Bill Would Force SEC To Do Cost-Benefit Analyses

The House is likely to vote Friday on legislation that would require the Securities and Exchange Commission to conduct a cost-benefit analysis of any new regulations, a move Democrats see as a bid to weaken financial reform.

Rep. Scott Garrett, R-N.J. introduced H.R. 1062, the SEC Regulatory Accountability Act of 2013, in March to help prevent overregulation that would stifle potential business growth.
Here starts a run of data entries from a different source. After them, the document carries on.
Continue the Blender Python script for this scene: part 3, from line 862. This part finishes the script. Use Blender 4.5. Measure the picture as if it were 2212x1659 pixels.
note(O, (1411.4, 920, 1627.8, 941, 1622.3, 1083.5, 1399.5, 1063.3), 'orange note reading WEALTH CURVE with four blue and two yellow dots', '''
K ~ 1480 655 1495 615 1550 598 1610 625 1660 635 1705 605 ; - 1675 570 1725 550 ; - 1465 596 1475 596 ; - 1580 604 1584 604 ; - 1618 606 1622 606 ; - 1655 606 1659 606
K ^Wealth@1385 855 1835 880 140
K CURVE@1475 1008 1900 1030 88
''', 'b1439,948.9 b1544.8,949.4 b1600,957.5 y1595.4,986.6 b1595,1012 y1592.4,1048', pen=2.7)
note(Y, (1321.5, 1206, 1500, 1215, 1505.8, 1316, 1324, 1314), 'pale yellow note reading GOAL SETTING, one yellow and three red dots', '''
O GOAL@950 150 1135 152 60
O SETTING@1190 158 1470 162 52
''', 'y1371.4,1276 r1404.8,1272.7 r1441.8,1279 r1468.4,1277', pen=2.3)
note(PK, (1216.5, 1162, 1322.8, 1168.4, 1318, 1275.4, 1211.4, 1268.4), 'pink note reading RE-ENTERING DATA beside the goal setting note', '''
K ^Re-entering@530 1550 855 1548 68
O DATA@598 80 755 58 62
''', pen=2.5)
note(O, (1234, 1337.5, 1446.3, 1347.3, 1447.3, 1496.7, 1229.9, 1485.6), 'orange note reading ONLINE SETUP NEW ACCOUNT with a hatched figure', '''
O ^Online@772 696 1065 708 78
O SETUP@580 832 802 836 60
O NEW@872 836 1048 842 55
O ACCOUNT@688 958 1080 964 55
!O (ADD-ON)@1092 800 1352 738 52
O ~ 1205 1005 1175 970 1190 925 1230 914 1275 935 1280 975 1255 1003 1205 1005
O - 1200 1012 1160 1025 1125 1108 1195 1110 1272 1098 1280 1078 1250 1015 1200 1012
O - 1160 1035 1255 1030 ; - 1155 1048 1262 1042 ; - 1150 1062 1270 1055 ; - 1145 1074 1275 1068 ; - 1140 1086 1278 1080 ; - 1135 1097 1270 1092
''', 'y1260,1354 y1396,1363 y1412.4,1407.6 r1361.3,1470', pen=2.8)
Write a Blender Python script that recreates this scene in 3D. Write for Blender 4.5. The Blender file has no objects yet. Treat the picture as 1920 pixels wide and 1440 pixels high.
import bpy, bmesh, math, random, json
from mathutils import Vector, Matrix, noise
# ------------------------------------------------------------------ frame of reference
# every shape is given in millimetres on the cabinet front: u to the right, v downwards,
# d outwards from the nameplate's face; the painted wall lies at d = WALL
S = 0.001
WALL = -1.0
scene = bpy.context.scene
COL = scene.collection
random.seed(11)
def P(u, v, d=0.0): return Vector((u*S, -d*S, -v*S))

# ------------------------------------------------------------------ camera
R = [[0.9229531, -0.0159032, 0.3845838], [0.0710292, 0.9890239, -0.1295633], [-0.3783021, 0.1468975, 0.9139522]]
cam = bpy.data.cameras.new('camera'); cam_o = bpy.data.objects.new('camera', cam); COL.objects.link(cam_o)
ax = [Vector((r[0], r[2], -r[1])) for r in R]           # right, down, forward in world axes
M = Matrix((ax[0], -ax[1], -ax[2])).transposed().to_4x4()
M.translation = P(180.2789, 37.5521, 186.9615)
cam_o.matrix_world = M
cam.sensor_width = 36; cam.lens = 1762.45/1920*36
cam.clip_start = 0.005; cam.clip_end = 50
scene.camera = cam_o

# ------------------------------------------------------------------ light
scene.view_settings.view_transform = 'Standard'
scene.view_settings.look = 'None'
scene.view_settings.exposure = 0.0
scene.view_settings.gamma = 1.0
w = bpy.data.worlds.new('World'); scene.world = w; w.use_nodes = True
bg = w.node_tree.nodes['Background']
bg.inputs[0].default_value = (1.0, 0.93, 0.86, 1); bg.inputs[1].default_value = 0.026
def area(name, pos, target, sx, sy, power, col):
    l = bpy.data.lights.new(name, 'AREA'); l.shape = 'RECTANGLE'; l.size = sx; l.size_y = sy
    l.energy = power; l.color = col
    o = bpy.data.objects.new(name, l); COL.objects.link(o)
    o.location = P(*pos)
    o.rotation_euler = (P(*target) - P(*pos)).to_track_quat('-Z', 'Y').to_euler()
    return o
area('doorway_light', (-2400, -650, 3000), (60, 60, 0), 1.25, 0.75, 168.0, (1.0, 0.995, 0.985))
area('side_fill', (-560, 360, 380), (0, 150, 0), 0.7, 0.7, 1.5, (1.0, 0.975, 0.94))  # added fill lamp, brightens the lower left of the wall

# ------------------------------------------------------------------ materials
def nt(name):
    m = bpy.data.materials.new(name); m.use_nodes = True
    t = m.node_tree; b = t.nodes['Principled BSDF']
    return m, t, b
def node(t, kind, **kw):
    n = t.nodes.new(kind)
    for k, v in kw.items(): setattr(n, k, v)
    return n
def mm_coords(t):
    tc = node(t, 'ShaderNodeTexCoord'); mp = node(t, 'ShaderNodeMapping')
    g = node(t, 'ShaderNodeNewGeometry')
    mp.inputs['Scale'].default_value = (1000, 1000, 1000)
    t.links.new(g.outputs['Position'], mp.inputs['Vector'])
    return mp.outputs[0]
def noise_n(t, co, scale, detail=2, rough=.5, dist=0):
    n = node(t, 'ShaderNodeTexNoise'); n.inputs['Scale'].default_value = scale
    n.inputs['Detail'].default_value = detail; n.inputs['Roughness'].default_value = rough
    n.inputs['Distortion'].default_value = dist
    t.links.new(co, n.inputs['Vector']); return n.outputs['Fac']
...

The bill would make  the SEC explicitly subject to President Obama’s 2011 Executive Order that reads in part: “each agency is directed to use the best available techniques to quantify anticipated present and future benefits and costs as accurately as possible.”

In practice, the bill would require the commission to clearly identify the nature of the problem that would be addressed before issuing a new regulation, and after that require economic analysis be performed by the SEC’s chief economist.

“These common sense reforms are appropriate, pragmatic additions to our rulemaking process that should have been in place all along,” Garrett said in a release.

But others on Capitol Hill see the legislation as a way to throw a wrench into the workings of the SEC, and perform an end-run around the Dodd-Frank Act.

“Not get around it, just eviscerate it,” one congressional staffer who preferred not to be identified said. “It’s designed to stop [the SEC] from doing anything,”

The bill would also require the SEC to weigh proposed regulations against any available alternatives, including the status quo, and to publish along with the rule a statement including comments received from stakeholders. It would make the commission perform regular house cleaning by evaluating all existing regulations to see which ones might have outlived their use.

“Not later than one year after the date of enactment of the SEC Regulatory Accountability Act, and every 5 years thereafter, the commission shall review its regulations to determine whether any such regulations are outmoded, ineffective, insufficient, or excessively burdensome, and shall modify, streamline, expand, or repeal them in accordance with such review,” the bill states.

House Financial Services Committee Democrats denounced the legislation in a statement.

“Not only does the bill impose an extremely high level of review for a new rule to be adopted, it requires the SEC to review all of its rules every five years,” the Democrats said. “This is essentially a recipe for an agency enmeshed in permanent litigation, unable to issue any new rules and potentially unable to maintain even its current rules.”

The bill is not expected to advance in the Senate, where Democrats control the majority and could choose not to bring the measure up for debate in committee.